I turn to this forum for advice with the following problem. If you could please shed some light on any aspect of this question I'd be very grateful.
Problem decription:
I'm trying to use an SVM to segment a grayscale image of a puncture in polymer (original res. 1280x1024, can't post, no reputation :)
Now, I know this isn't probably the most conventional way to approach this problem, but still I'd like to try whether it is possible in any way.
My work so far:
I think of the segmentation problem as follows:
classify a given pixel based on its value and neighborhood pixel values, i.e. determine whether pixel belongs to the foreground (puncture) or background (anything other than puncture).
I labeled this image using GIMP (for the SVM training purposes, i.e. marked the location of the puncture, i.e. each pixel is given a class (1 - puncture, -1 - background)) and tried to extract some simple features:
- central pixel value + neighborhood pixel values with varying size of neighborhood
- central pixel value + differences between central pixel value and neighborhood pixel values
- central pixel value + 2D FFT spectrum of the neighborhood (amplitude and phase components)
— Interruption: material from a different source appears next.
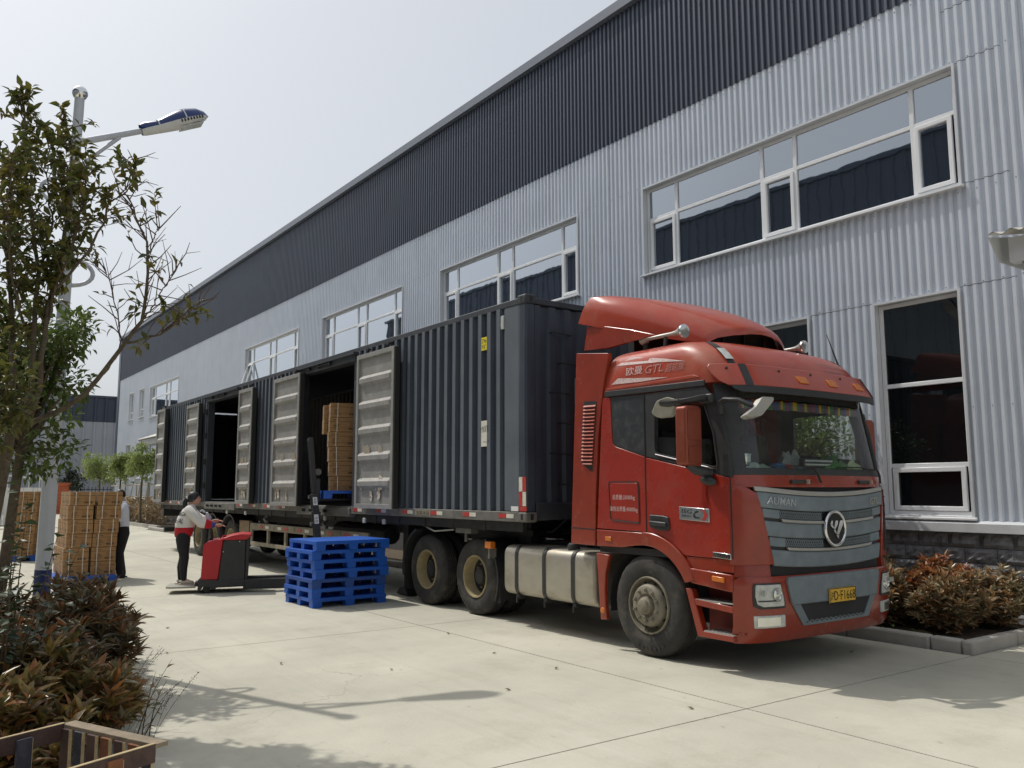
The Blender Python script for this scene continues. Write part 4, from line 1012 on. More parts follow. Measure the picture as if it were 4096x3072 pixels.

- standard deviation of the neighborhood
Note that I varied neighborhood size from 3x3 = 9 dimensions to 11x11 = 121 dimensions. I couldn't go higher (I use MATLAB for this, i'm getting out of memory errors). None of these were found sufficiently discriminatory. (I used PCA to inspect, calculated between-class distance of centroids and their respective class covariance matrices).
Soo, at last, to my question:
Could you think of any useful features to use for this task?
(I was thinking some measures of homogeneity of the neighborhood would be helpful, since inside of the puncture is more or less uniform in brightness, but haven't found any. Also maybe some texture features would be helpful, but who knows.)